***** Dataset records

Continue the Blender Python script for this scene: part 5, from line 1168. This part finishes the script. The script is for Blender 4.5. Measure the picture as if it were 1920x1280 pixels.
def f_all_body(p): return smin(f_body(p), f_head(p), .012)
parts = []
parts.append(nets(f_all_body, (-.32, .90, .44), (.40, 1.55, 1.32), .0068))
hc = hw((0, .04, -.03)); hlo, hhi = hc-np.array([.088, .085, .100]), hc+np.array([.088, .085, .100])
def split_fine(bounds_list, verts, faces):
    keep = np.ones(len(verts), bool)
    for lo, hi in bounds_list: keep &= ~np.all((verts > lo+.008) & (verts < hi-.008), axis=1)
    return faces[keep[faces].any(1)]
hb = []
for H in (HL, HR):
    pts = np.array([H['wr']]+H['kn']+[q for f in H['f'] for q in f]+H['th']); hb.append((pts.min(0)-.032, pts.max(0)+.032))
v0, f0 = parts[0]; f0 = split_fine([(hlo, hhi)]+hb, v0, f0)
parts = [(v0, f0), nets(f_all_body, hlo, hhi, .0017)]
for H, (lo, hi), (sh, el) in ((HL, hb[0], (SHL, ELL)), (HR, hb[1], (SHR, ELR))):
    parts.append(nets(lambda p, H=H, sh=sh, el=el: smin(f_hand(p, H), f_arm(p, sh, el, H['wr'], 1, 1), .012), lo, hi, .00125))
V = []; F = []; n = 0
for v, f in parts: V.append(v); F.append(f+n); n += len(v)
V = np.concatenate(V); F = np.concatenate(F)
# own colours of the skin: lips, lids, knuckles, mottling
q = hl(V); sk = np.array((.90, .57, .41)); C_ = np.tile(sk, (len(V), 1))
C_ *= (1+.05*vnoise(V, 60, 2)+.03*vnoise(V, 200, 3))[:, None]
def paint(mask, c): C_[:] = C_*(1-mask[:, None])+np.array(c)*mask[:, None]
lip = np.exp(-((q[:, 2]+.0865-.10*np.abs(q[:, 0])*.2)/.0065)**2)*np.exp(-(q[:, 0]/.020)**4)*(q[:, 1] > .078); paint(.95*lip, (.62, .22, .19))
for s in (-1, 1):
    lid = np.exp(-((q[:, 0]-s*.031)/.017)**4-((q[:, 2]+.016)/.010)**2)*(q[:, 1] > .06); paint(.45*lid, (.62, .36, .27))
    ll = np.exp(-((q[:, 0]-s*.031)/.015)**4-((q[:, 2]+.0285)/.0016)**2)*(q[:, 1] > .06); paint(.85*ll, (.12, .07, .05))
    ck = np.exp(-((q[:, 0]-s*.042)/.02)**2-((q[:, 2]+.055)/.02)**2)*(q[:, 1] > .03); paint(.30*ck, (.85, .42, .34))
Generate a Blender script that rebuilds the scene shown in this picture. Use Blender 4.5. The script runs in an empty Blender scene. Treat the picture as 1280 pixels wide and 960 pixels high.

**********

▶ _Stated exercise_: Restate each of the entries above verbatim.

▶ _Completed task_:
Continue the Blender Python script for this scene: part 5, from line 1168. This part finishes the script. The script is for Blender 4.5. Measure the picture as if it were 1920x1280 pixels.
def f_all_body(p): return smin(f_body(p), f_head(p), .012)
parts = []
parts.append(nets(f_all_body, (-.32, .90, .44), (.40, 1.55, 1.32), .0068))
hc = hw((0, .04, -.03)); hlo, hhi = hc-np.array([.088, .085, .100]), hc+np.array([.088, .085, .100])
def split_fine(bounds_list, verts, faces):
    keep = np.ones(len(verts), bool)
    for lo, hi in bounds_list: keep &= ~np.all((verts > lo+.008) & (verts < hi-.008), axis=1)
    return faces[keep[faces].any(1)]
hb = []
for H in (HL, HR):
    pts = np.array([H['wr']]+H['kn']+[q for f in H['f'] for q in f]+H['th']); hb.append((pts.min(0)-.032, pts.max(0)+.032))
v0, f0 = parts[0]; f0 = split_fine([(hlo, hhi)]+hb, v0, f0)
parts = [(v0, f0), nets(f_all_body, hlo, hhi, .0017)]
for H, (lo, hi), (sh, el) in ((HL, hb[0], (SHL, ELL)), (HR, hb[1], (SHR, ELR))):
    parts.append(nets(lambda p, H=H, sh=sh, el=el: smin(f_hand(p, H), f_arm(p, sh, el, H['wr'], 1, 1), .012), lo, hi, .00125))
V = []; F = []; n = 0
for v, f in parts: V.append(v); F.append(f+n); n += len(v)
V = np.concatenate(V); F = np.concatenate(F)
# own colours of the skin: lips, lids, knuckles, mottling
q = hl(V); sk = np.array((.90, .57, .41)); C_ = np.tile(sk, (len(V), 1))
C_ *= (1+.05*vnoise(V, 60, 2)+.03*vnoise(V, 200, 3))[:, None]
def paint(mask, c): C_[:] = C_*(1-mask[:, None])+np.array(c)*mask[:, None]
lip = np.exp(-((q[:, 2]+.0865-.10*np.abs(q[:, 0])*.2)/.0065)**2)*np.exp(-(q[:, 0]/.020)**4)*(q[:, 1] > .078); paint(.95*lip, (.62, .22, .19))
for s in (-1, 1):
    lid = np.exp(-((q[:, 0]-s*.031)/.017)**4-((q[:, 2]+.016)/.010)**2)*(q[:, 1] > .06); paint(.45*lid, (.62, .36, .27))
    ll = np.exp(-((q[:, 0]-s*.031)/.015)**4-((q[:, 2]+.0285)/.0016)**2)*(q[:, 1] > .06); paint(.85*ll, (.12, .07, .05))
    ck = np.exp(-((q[:, 0]-s*.042)/.02)**2-((q[:, 2]+.055)/.02)**2)*(q[:, 1] > .03); paint(.30*ck, (.85, .42, .34))
Generate a Blender script that rebuilds the scene shown in this picture. Use Blender 4.5. The script runs in an empty Blender scene. Treat the picture as 1280 pixels wide and 960 pixels high.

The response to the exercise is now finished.